#### [WHAT TO WORK ON]
What lies from the line containing "The Blender Python" through the line containing "plo = bpy.data.objects.new('lamp_light', pl);"? Print exactly those lines, with both ends, and no others.

═════ INFORMATION SHOWN

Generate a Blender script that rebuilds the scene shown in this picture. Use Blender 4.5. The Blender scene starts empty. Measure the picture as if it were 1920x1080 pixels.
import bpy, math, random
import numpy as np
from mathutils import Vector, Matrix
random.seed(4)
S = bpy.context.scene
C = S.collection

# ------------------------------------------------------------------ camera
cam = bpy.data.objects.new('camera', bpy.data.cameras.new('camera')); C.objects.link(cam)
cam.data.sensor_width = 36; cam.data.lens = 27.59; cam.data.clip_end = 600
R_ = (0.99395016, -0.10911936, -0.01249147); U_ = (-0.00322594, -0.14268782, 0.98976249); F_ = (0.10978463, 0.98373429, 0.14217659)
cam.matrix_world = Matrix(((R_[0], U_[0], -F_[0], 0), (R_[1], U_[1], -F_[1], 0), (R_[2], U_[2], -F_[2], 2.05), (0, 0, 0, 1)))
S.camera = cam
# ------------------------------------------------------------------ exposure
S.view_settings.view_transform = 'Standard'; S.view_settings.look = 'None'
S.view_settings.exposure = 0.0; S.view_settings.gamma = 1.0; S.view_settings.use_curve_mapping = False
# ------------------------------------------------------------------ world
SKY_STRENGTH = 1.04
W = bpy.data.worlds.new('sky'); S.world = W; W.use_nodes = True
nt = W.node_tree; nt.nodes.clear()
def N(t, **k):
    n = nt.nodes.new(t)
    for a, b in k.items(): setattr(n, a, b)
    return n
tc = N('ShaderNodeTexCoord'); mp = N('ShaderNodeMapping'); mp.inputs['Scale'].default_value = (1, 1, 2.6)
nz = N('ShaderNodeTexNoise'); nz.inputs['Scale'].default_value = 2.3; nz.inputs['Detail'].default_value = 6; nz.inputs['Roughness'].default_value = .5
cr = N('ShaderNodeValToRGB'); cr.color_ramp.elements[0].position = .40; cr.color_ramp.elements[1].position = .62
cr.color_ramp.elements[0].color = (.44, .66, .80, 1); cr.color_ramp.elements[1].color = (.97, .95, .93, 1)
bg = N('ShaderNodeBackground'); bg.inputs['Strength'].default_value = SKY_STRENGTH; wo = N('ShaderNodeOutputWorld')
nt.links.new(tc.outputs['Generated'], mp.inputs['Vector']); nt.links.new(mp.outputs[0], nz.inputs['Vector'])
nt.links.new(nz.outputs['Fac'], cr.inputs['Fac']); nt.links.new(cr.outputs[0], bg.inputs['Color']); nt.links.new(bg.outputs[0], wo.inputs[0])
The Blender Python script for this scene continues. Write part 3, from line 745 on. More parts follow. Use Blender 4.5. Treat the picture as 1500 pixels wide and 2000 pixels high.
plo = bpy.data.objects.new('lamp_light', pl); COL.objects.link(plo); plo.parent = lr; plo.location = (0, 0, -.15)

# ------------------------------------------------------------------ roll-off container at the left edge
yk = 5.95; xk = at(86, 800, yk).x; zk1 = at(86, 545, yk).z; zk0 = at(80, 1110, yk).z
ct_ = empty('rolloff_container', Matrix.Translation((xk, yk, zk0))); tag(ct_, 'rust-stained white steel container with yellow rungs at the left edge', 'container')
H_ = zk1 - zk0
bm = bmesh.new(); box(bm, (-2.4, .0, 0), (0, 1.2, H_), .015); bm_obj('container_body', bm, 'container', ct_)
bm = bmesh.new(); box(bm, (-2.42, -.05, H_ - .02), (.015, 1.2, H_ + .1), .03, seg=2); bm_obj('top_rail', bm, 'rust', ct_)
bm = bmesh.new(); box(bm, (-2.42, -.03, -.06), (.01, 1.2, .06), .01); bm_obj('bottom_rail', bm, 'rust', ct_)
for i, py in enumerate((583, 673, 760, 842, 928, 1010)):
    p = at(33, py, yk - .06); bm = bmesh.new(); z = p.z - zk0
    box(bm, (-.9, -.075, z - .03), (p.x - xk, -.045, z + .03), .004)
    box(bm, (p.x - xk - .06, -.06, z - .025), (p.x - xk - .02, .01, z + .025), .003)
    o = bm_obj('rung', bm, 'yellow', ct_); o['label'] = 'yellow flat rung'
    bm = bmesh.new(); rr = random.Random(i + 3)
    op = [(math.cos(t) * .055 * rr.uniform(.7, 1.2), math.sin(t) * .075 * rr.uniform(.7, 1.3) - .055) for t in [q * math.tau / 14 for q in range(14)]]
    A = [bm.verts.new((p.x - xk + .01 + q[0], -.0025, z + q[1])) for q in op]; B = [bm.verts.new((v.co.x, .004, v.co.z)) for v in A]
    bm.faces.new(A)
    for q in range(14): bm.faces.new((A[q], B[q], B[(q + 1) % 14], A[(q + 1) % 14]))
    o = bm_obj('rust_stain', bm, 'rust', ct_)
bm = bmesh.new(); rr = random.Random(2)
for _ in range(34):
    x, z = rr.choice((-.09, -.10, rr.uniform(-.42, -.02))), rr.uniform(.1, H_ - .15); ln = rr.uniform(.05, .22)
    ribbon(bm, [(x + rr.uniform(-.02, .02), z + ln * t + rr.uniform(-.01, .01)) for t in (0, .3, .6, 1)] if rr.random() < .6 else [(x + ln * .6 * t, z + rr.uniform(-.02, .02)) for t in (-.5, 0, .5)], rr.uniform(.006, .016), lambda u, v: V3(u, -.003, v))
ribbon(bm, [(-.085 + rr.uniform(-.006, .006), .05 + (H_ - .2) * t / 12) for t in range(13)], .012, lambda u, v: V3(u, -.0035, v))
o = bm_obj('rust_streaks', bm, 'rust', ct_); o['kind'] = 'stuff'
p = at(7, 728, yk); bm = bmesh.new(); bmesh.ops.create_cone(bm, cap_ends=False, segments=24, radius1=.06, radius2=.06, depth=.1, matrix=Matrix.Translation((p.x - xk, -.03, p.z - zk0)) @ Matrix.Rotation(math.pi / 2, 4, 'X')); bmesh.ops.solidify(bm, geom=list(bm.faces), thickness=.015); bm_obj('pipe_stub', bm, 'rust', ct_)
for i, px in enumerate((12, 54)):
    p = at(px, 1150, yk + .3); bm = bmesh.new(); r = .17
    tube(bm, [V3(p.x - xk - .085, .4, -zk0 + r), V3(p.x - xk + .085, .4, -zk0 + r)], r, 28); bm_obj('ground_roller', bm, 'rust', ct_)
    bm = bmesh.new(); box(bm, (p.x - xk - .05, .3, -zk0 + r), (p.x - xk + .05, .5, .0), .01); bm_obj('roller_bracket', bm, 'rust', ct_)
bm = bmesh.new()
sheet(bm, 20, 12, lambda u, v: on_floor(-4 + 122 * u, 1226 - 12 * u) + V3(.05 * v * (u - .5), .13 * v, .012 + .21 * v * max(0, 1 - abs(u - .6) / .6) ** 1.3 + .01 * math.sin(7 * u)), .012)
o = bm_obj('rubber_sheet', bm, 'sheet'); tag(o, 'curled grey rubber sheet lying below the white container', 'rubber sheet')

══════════

#### [ANSWER FOR THIS EXERCISE]
The Blender Python script for this scene continues. Write part 3, from line 745 on. More parts follow. Use Blender 4.5. Treat the picture as 1500 pixels wide and 2000 pixels high.
plo = bpy.data.objects.new('lamp_light', pl); COL.objects.link(plo); plo.parent = lr; plo.location = (0, 0, -.15)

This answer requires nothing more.